Wednesday, September 8, 2010
Man
There are so many hysterical things that come out of Elijah’s mouth that I could dedicate an entire website to them. And then I could make a TV show called “Kids Say The Darndest Things.” And air it on CBS from 1998-2000. And get Bill Cosby to host. But it would end up just being a rip-off of Art Linkletter.
But occasionally, Eli will get into some hilarity that I cannot, no, will not keep from the HamannEggs public.
It’s his use of the word “Man.”
For some reason, he saves his “Man” exclusively for Whole Foods. Which is appropriate, because Whole Foods always is filled with extras from a “Cheech and Chong” movie. The place never ceases to give me beard envy.
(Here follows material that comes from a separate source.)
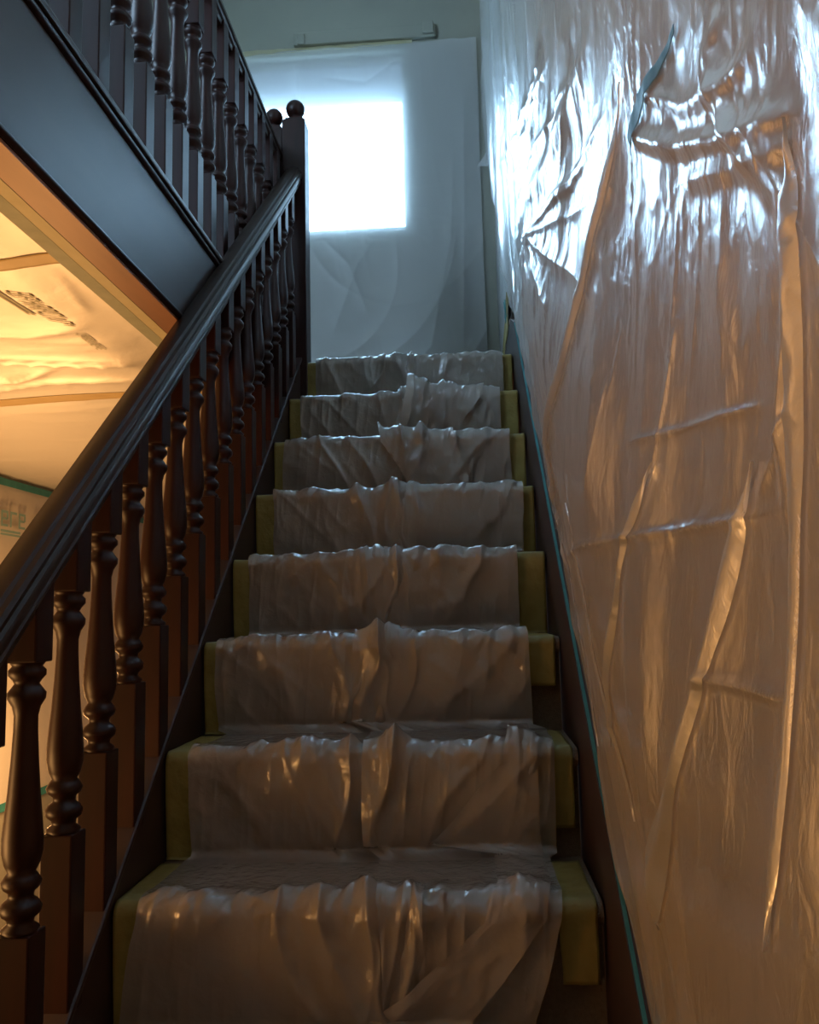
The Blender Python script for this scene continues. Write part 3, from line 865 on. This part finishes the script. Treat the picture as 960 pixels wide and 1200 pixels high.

Eli loves to ask Whole Foods employees for free samples. I cannot come within 100ft of the meat counter without the following coming from Eli’s mouth:
“Man? Hey man? Do you have free steak with toothpicks in them? Man? Man?”
The bearded dudes behind the counter typically ignore him. And me.
The other day, Diana and the boys were at Whole Foods when a lunatic breeched their tight security. And began raving like, well, a lunatic. He was shouting and screaming at the top of his lungs.
Elijah clamped his hands over his ears and began talking to the lunatic. “Man! You’re too loud, man! Hey man! Too loud!”
I’d love to say Eli was able to quiet the lunatic with his calm, 1960’s turn of phrase. But I imagine the lunatic did what they always do. Lick the apples I’ll eventually eat.
p.s. Eli started another year of school yesterday. Dear son, please stop growing up. Love, your dad.